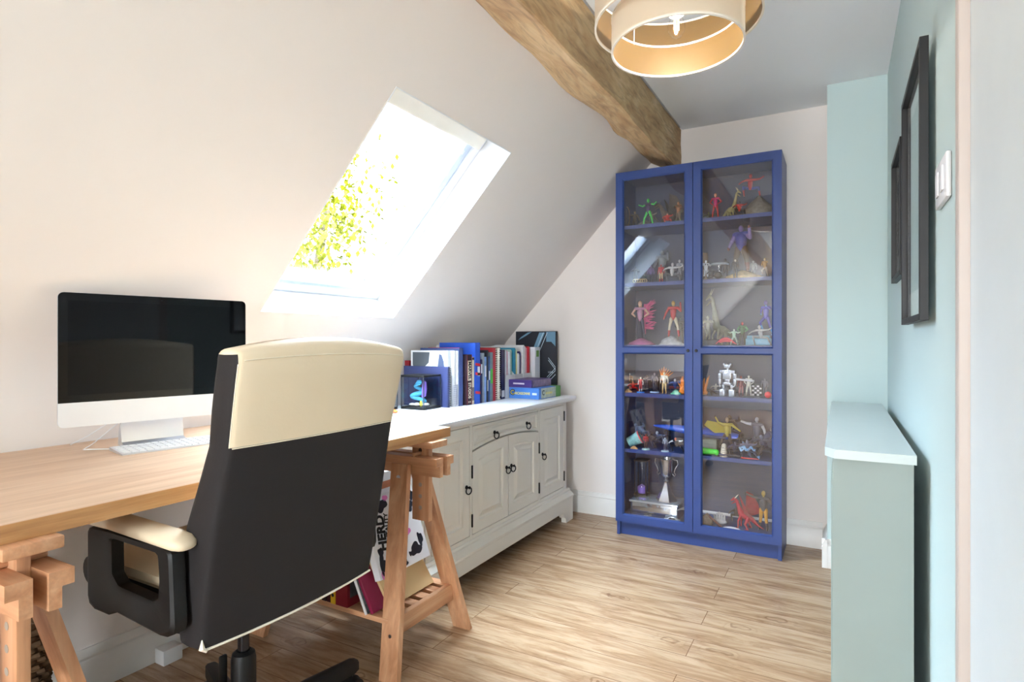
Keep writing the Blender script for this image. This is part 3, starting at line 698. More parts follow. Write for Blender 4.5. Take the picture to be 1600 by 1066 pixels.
# ================================================================== right side
rc = thing('radiator_cover', 'tall narrow grey green painted radiator cover with pale top along the right wall', 'radiator cover', (.06, 2.4, 0))
rcm = mat('sage_grey_paint', rgb(148, 160, 155), .5)
def RM():
    m = MB(); m.M = T(-.06, -2.4, 0); return m
RY0, RY1 = 1.735, 3.06
m = RM(); m.prism([(-.018, RY0+.012), (-.006, RY0+.008), (.158, RY0+.008), (.158, RY1), (-.018, RY1)], 'Z', 0, .776); m.build('body', rcm, rc)
m = RM()
m.prism([(-.036, RY0+.035), (-.013, RY0-.004), (.163, RY0-.004), (.163, RY1+.04), (-.036, RY1+.04)], 'Z', .7763, .7995); m.build('top_shelf', mat('pale_sage_paint', rgb(200, 211, 210), .3), rc)
for k in range(9):
    y = RY0+.10+k*.135
    RM().box(-.0225, -.0182, y, y+.10, .10, .70, .001).build('slatted_panel', rcm, rc)
bf = mat('black_frame', rgb(22, 22, 24), .5)
def picture(name, label, y0, y1, z0, z1, art, tilt=0):
    t = thing(name, label, 'picture', (RW-.002, (y0+y1)/2, (z0+z1)/2), 0, 'framed pictures on the green wall')
    hy, hz = (y1-y0)/2, (z1-z0)/2; xo = -.029; xb = -.011; w = .016
    m = MB()
    m.box(xo, xb, -hy, -hy+w, -hz, hz, .0008, 1).box(xo, xb, hy-w, hy, -hz, hz, .0008, 1).box(xo, xb, -hy+w, hy-w, -hz, -hz+w, .0008, 1).box(xo, xb, -hy+w, hy-w, hz-w, hz, .0008, 1)
    m.build('picture_frame', bf, t)
    MB().box(xb-.003, xb, -hy+w, hy-w, -hz+w, hz-w).build('mount', mat('ivory_mount', rgb(232, 236, 236), .8), t)
    MB().box(xb-.0036, xb-.0031, -hy+w+.05, hy-w-.05, -hz+w+.07, hz-w-.07).build('print', art, t)
    MB().box(xb-.0068, xb-.0053, -hy+w, hy-w, -hz+w, hz-w).build('glass', glassmat('picture_glass'), t)
    MB().tube([(xb, 0, hz*.5), (0, 0, hz*.5)], .005, 6).build('hanging_pin', steel, t)
picture('framed_picture', 'large black framed picture hanging nearest on the pale green wall', 1.64, 2.10, 1.128, 1.782, mat('grey_print', rgb(120, 130, 140), .8, var=.6, vscale=12))
picture('framed_picture', 'smaller black framed picture hanging farther along the pale green wall', 2.16, 2.50, 1.285, 1.71, mat('dark_print', rgb(90, 95, 105), .8, var=.6, vscale=16))
sw = thing('light_switch', 'white double wall switch plate between the pictures and the door', 'light switch', (RW, 1.49, 1.408))
MB().box(-.010, -.0003, -.073, .073, -.045, .045, .003).build('switch_plate', plast, sw)
for s in (-1, 1): MB().box(-.0135, -.0100, s*.03-.017, s*.03+.017, -.025, .025, .0015).build('rocker', plast, sw)

# ================================================================== baskets under the desk
def basket(name, label, x, y, w, d, h, m_, rz=0):
    t = thing(name, label, 'basket', (x, y, .1764), rz)
    m = MB(); nrow = int(h/.014); n = 72
    for k in range(nrow):
        z = .007+k*.014; f = .88+.12*k/nrow
        m.tube([(w/2*f*math.copysign(abs(cos(a))**.5, cos(a))+.0035*cos(a*n/4+k*pi)*cos(a), d/2*f*math.copysign(abs(sin(a))**.5, sin(a))+.0035*cos(a*n/4+k*pi)*sin(a), z) for a in [2*pi*q/n for q in range(n+1)]], .0078, 6, False)
    m.build('woven_side', m_, t)
    MB().box(-w*.4, w*.4, -d*.4, d*.4, .001, .012).build('woven_base', m_, t)
    return t
basket('basket', 'dark brown woven basket on the shelf of the left trestle', -1.70, .595, .16, .20, .26, mat('dark_wicker', rgb(92, 66, 42), .7, var=.4, vscale=60))
basket('basket', 'golden straw basket on the trestle shelf in front of the dark woven basket', -1.540, .595, .11, .15, .115, mat('golden_straw', rgb(206, 160, 90), .6, var=.4, vscale=60))

# ================================================================== things on the sideboard
Z0 = SBZ
def rgbm(name, r, g, b, rough=.55, **k): return mat(name, rgb(r, g, b), rough, **k)
paper = rgbm('paper_white', 240, 240, 242, .8)
def book(label, y0, y1, x1, depth, h, cov, name='book', cat='book', z0=Z0, spine=None, group=None, pages=True, tiltz=0):
    t = thing(name, label, cat, (x1, (y0+y1)/2, z0), 0, group or 'books and binders standing on the sideboard')
    a = (y1-y0)/2-.0006; c = min(.0022, a*.3); m = MB()
    m.box(-depth, 0, -a, -a+c, 0, h, .0004, 1).box(-depth, 0, a-c, a, 0, h, .0004, 1); m.box(-c, 0, -a+c, a-c, 0, h)
    m.build('cover', cov, t)
    if pages: MB().box(-depth+.004, -c-.0003, -a+c+.0001, a-c-.0001, .003, h-.003).build('pages', paper, t)
    if spine: MB().box(.0001, .0006, -a+.0008, a-.0008, .0005, h-.0005).build('spine_label', spine, t)
    return t, a
def H(py, X, Y): return zat(py, X, Y)-Z0
XS = -1.70
def by(p0, p1, X=XS): return yat(p0, X), yat(p1, X)
def spiral(t, a, h, x=.004, m_=None, n=22, ax='side'):
    m = MB()
    for k in range(n):
        z = .01+(h-.02)*k/(n-1)
        m.tube([(x+(a+.0025)*1.0*cos(q)*.8, (a+.0025)*sin(q), z+.0012*sin(q)) for q in [2*pi*j/10 for j in range(11)]], .0011, 4, False)
    o = m.build('spiral_binding', m_ or blackmetal, t); o['kind'] = 'stuff'; return o
# dark navy spiral notebook, cover towards the camera
y0, y1 = 2.418, 2.432
navy = rgbm('navy_cover', 58, 66, 110, .5)
t, a = book('large dark blue spiral bound notebook standing behind the small display case', y0, y1, -1.718, .285, .205, navy, 'notebook', 'notebook'); spiral(t, .010, .205, .001)
# white cover with grey shapes and lettering
t, a = book('white covered book with a grey goblet shape and lettering behind the blue notebook', 2.436, 2.462, -1.735, .235, .286, rgbm('white_cover', 238, 241, 244, .35), 'book', 'book')
gsh = rgbm('slate_shape', 84, 92, 98, .6)
m = MB(); y = -a-.0006
def cov(px, pz): return (-.235+px*.235, pz*.286)
m.prism([cov(*q) for q in ((.05, .97), (.52, .97), (.49, .78), (.30, .65), (.26, .65), (.27, .5), (.12, .5), (.15, .65), (.10, .65), (.05, .74))], 'Y', y, y+.0005); m.build('grey_emblem', gsh, t)
m = MB(); m.prism([cov(*q) for q in ((.78, .94), (.84, .92), (.90, .80), (.93, .55), (.93, .4), (.68, .4), (.72, .62), (.76, .84))], 'Y', y, y+.0005); m.build('blue_figure_shape', rgbm('slate_blue', 78, 92, 122, .6), t)
m = MB(); m.prism([cov(*q) for q in ((.56, .9), (.70, .92), (.72, .84), (.66, .5), (.62, .5))], 'Y', y, y+.0004); m.build('lilac_shape', rgbm('lilac_pale', 205, 210, 235, .6), t)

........

# Written problem
Exclude the images and reproduce the remaining data exactly.

# Expected answer
Keep writing the Blender script for this image. This is part 3, starting at line 698. More parts follow. Write for Blender 4.5. Take the picture to be 1600 by 1066 pixels.
# ================================================================== right side
rc = thing('radiator_cover', 'tall narrow grey green painted radiator cover with pale top along the right wall', 'radiator cover', (.06, 2.4, 0))
rcm = mat('sage_grey_paint', rgb(148, 160, 155), .5)
def RM():
    m = MB(); m.M = T(-.06, -2.4, 0); return m
RY0, RY1 = 1.735, 3.06
m = RM(); m.prism([(-.018, RY0+.012), (-.006, RY0+.008), (.158, RY0+.008), (.158, RY1), (-.018, RY1)], 'Z', 0, .776); m.build('body', rcm, rc)
m = RM()
m.prism([(-.036, RY0+.035), (-.013, RY0-.004), (.163, RY0-.004), (.163, RY1+.04), (-.036, RY1+.04)], 'Z', .7763, .7995); m.build('top_shelf', mat('pale_sage_paint', rgb(200, 211, 210), .3), rc)
for k in range(9):
    y = RY0+.10+k*.135
    RM().box(-.0225, -.0182, y, y+.10, .10, .70, .001).build('slatted_panel', rcm, rc)
bf = mat('black_frame', rgb(22, 22, 24), .5)
def picture(name, label, y0, y1, z0, z1, art, tilt=0):
    t = thing(name, label, 'picture', (RW-.002, (y0+y1)/2, (z0+z1)/2), 0, 'framed pictures on the green wall')
    hy, hz = (y1-y0)/2, (z1-z0)/2; xo = -.029; xb = -.011; w = .016
    m = MB()
    m.box(xo, xb, -hy, -hy+w, -hz, hz, .0008, 1).box(xo, xb, hy-w, hy, -hz, hz, .0008, 1).box(xo, xb, -hy+w, hy-w, -hz, -hz+w, .0008, 1).box(xo, xb, -hy+w, hy-w, hz-w, hz, .0008, 1)
    m.build('picture_frame', bf, t)
    MB().box(xb-.003, xb, -hy+w, hy-w, -hz+w, hz-w).build('mount', mat('ivory_mount', rgb(232, 236, 236), .8), t)
    MB().box(xb-.0036, xb-.0031, -hy+w+.05, hy-w-.05, -hz+w+.07, hz-w-.07).build('print', art, t)
    MB().box(xb-.0068, xb-.0053, -hy+w, hy-w, -hz+w, hz-w).build('glass', glassmat('picture_glass'), t)
    MB().tube([(xb, 0, hz*.5), (0, 0, hz*.5)], .005, 6).build('hanging_pin', steel, t)
picture('framed_picture', 'large black framed picture hanging nearest on the pale green wall', 1.64, 2.10, 1.128, 1.782, mat('grey_print', rgb(120, 130, 140), .8, var=.6, vscale=12))
picture('framed_picture', 'smaller black framed picture hanging farther along the pale green wall', 2.16, 2.50, 1.285, 1.71, mat('dark_print', rgb(90, 95, 105), .8, var=.6, vscale=16))
sw = thing('light_switch', 'white double wall switch plate between the pictures and the door', 'light switch', (RW, 1.49, 1.408))
MB().box(-.010, -.0003, -.073, .073, -.045, .045, .003).build('switch_plate', plast, sw)
for s in (-1, 1): MB().box(-.0135, -.0100, s*.03-.017, s*.03+.017, -.025, .025, .0015).build('rocker', plast, sw)

# ================================================================== baskets under the desk
def basket(name, label, x, y, w, d, h, m_, rz=0):
    t = thing(name, label, 'basket', (x, y, .1764), rz)
    m = MB(); nrow = int(h/.014); n = 72
    for k in range(nrow):
        z = .007+k*.014; f = .88+.12*k/nrow
        m.tube([(w/2*f*math.copysign(abs(cos(a))**.5, cos(a))+.0035*cos(a*n/4+k*pi)*cos(a), d/2*f*math.copysign(abs(sin(a))**.5, sin(a))+.0035*cos(a*n/4+k*pi)*sin(a), z) for a in [2*pi*q/n for q in range(n+1)]], .0078, 6, False)
    m.build('woven_side', m_, t)
    MB().box(-w*.4, w*.4, -d*.4, d*.4, .001, .012).build('woven_base', m_, t)
    return t
basket('basket', 'dark brown woven basket on the shelf of the left trestle', -1.70, .595, .16, .20, .26, mat('dark_wicker', rgb(92, 66, 42), .7, var=.4, vscale=60))
basket('basket', 'golden straw basket on the trestle shelf in front of the dark woven basket', -1.540, .595, .11, .15, .115, mat('golden_straw', rgb(206, 160, 90), .6, var=.4, vscale=60))

# ================================================================== things on the sideboard
Z0 = SBZ
def rgbm(name, r, g, b, rough=.55, **k): return mat(name, rgb(r, g, b), rough, **k)
paper = rgbm('paper_white', 240, 240, 242, .8)
def book(label, y0, y1, x1, depth, h, cov, name='book', cat='book', z0=Z0, spine=None, group=None, pages=True, tiltz=0):
    t = thing(name, label, cat, (x1, (y0+y1)/2, z0), 0, group or 'books and binders standing on the sideboard')
    a = (y1-y0)/2-.0006; c = min(.0022, a*.3); m = MB()
    m.box(-depth, 0, -a, -a+c, 0, h, .0004, 1).box(-depth, 0, a-c, a, 0, h, .0004, 1); m.box(-c, 0, -a+c, a-c, 0, h)
    m.build('cover', cov, t)
    if pages: MB().box(-depth+.004, -c-.0003, -a+c+.0001, a-c-.0001, .003, h-.003).build('pages', paper, t)
    if spine: MB().box(.0001, .0006, -a+.0008, a-.0008, .0005, h-.0005).build('spine_label', spine, t)
    return t, a
def H(py, X, Y): return zat(py, X, Y)-Z0
XS = -1.70
def by(p0, p1, X=XS): return yat(p0, X), yat(p1, X)
def spiral(t, a, h, x=.004, m_=None, n=22, ax='side'):
    m = MB()
    for k in range(n):
        z = .01+(h-.02)*k/(n-1)
        m.tube([(x+(a+.0025)*1.0*cos(q)*.8, (a+.0025)*sin(q), z+.0012*sin(q)) for q in [2*pi*j/10 for j in range(11)]], .0011, 4, False)
    o = m.build('spiral_binding', m_ or blackmetal, t); o['kind'] = 'stuff'; return o
# dark navy spiral notebook, cover towards the camera
y0, y1 = 2.418, 2.432
navy = rgbm('navy_cover', 58, 66, 110, .5)
t, a = book('large dark blue spiral bound notebook standing behind the small display case', y0, y1, -1.718, .285, .205, navy, 'notebook', 'notebook'); spiral(t, .010, .205, .001)
# white cover with grey shapes and lettering
t, a = book('white covered book with a grey goblet shape and lettering behind the blue notebook', 2.436, 2.462, -1.735, .235, .286, rgbm('white_cover', 238, 241, 244, .35), 'book', 'book')
gsh = rgbm('slate_shape', 84, 92, 98, .6)
m = MB(); y = -a-.0006
def cov(px, pz): return (-.235+px*.235, pz*.286)
m.prism([cov(*q) for q in ((.05, .97), (.52, .97), (.49, .78), (.30, .65), (.26, .65), (.27, .5), (.12, .5), (.15, .65), (.10, .65), (.05, .74))], 'Y', y, y+.0005); m.build('grey_emblem', gsh, t)
m = MB(); m.prism([cov(*q) for q in ((.78, .94), (.84, .92), (.90, .80), (.93, .55), (.93, .4), (.68, .4), (.72, .62), (.76, .84))], 'Y', y, y+.0005); m.build('blue_figure_shape', rgbm('slate_blue', 78, 92, 122, .6), t)
m = MB(); m.prism([cov(*q) for q in ((.56, .9), (.70, .92), (.72, .84), (.66, .5), (.62, .5))], 'Y', y, y+.0004); m.build('lilac_shape', rgbm('lilac_pale', 205, 210, 235, .6), t)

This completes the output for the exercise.